Alan Tudyk: ‘WondLa’ reminds us to be kind to each other, the planet

Alan Tudyk: ‘WondLa’ reminds us to be kind to each other, the planet

1 of 3 | The third and final season of Alan Tudyk’s “WondLa” premieres Wednesday. Photo courtesy of Apple TV

NEW YORK, Nov. 26 (UPI) — Resident Alien, A Knight’s Tale, Firefly and Frozen icon Alan Tudyk says he loves how his animated Apple TV series, WondLa, is as insightful and inspiring as it is entertaining.

“There are the questions that, as a human man, in 2025, at a half-century, asks himself, ‘What’s it all about?'” Tudyk, 54, told UPI in a recent Zoom interview.

“I love nature and that’s definitely something that you’re going to find in WondLa — how important nature is and how part of nature we are and I believe that and I love the message this third season of [how] there is no them, it’s just us,” he explained.

“That’s a great idea that the less you can see the separateness of us all, I think you’ve got a good head start on enjoying life. If you could keep that in the forefront.”

The third and final season of the show premieres Wednesday.

The adaptation of Tony DiTerlizzi’s fantasy book follows Eva (Jeanine Mason), a human raised from the time she was a baby in an underground bunker on a planet called Orbona by a robot named Muthr (Teri Hatcher), after an apocalyptic event.

Tudyk plays Cadmus Pryde, the totalitarian lord of the corporation that runs what is left of the universe and hoards all the resources he can for his own community at the expense of others.

“He sees himself as a good leader. He’s doing his best for his species in a time of change and struggle,” Tudyk said.

“He’s trying to anticipate problems and make the best solutions and, unfortunately, he doesn’t always make the best [decisions],” he added. “From his own perspective, he’s doing the best he can all the way to the end.”

The actor said he based Cadmus’ voice, in part, on his “silver fox” appearance with short grey hair, mustache and goatee and a impeccable uniform of muted colors.

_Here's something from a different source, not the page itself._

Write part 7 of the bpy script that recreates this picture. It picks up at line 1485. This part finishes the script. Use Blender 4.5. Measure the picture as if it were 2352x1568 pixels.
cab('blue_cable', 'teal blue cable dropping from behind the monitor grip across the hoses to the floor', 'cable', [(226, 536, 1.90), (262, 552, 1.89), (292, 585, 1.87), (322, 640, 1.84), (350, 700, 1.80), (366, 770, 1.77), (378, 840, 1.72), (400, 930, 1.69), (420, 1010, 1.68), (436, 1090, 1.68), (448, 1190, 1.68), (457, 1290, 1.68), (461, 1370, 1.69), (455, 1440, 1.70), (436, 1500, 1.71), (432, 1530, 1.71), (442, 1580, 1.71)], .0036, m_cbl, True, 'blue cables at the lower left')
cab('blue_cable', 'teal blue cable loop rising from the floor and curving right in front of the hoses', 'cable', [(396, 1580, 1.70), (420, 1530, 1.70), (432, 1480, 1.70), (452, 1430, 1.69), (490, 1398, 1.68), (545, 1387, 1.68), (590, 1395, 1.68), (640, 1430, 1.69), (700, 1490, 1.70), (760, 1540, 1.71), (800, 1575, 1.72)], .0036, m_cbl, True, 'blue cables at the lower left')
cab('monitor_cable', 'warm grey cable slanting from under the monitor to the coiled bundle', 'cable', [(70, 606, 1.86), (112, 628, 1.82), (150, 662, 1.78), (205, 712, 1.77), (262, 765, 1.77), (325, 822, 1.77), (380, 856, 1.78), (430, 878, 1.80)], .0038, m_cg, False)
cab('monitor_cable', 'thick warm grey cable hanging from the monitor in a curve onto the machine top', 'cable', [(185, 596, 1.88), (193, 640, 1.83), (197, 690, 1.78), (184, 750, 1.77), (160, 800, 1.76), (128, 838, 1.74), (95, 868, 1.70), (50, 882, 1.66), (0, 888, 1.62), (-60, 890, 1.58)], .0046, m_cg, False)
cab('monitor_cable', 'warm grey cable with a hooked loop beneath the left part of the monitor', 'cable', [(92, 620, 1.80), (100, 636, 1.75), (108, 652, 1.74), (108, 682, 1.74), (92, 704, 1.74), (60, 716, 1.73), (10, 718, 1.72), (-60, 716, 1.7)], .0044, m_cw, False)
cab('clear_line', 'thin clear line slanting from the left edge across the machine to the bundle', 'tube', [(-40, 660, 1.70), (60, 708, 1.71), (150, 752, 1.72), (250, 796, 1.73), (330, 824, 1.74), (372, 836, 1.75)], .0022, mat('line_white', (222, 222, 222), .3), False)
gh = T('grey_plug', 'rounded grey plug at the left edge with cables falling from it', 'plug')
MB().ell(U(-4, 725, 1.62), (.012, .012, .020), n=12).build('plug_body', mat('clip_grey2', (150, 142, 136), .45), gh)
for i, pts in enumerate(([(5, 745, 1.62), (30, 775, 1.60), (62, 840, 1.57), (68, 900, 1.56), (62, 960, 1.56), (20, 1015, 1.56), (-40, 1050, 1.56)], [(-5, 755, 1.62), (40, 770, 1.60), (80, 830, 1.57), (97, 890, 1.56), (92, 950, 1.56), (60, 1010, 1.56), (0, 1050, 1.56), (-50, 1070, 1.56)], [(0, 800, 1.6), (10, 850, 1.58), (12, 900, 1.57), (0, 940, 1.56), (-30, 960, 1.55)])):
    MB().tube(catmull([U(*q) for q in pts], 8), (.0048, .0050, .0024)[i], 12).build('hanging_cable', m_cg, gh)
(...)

“He starts out as a hologram and we sees him talking to children and he’s very much saying, ‘This is what we’re going to do,'” Tudyk noted.

“He is almost like a corporate spokesperson, which is kind of who he is for this way of living. He has to be a politician and the head of the board and [has] that way of presenting and talking to others in a way that sort of smooths out the emotion and that’s been sort of the progression going on with the character,” he added. “The more we get to see him as he is with things going wrong and his choices being more desperate, more of the man and more of the more emotion within gets out.”

The voice cast also includes Brad Garrett, Gary Anthony Williams and John Ratzenberger, but Tudyk sadly didn’t get to work with them because he was working on Resident Alien.

“It was me and the director. We were together. Only us,” Tudyk recalled. “It was also [recorded] over so much time. I was living in Vancouver, mostly during this, so I was away from people. So, it made it difficult.”

The silver lining to being removed from the process, though, is that Tudyk can enjoy the show as an audience member.

“I love it because some of this I recorded a while ago and, so, I’m able to watch it very much as a viewer who’s enjoying it,” Tudyk said. “I’m not in everything, so I’m able to watch everything about it, see how it looks. I think it’s really great. It looks more like a film to me and I’m just impressed by where animation is now that they can do that.”

He is also happy that families can watch the show together.

“It’s big ideas, but it is also a story about a young person,” Tudyk pointed out.

“It’s action and big characters and fun characters that just look like they are built to be plushies,” he added. “But the ideas behind it are big and the things that they’re dealing with are really big, but the story is told in a way that I think everybody can watch it. It isn’t told for shock value. It’s told to make a good point.”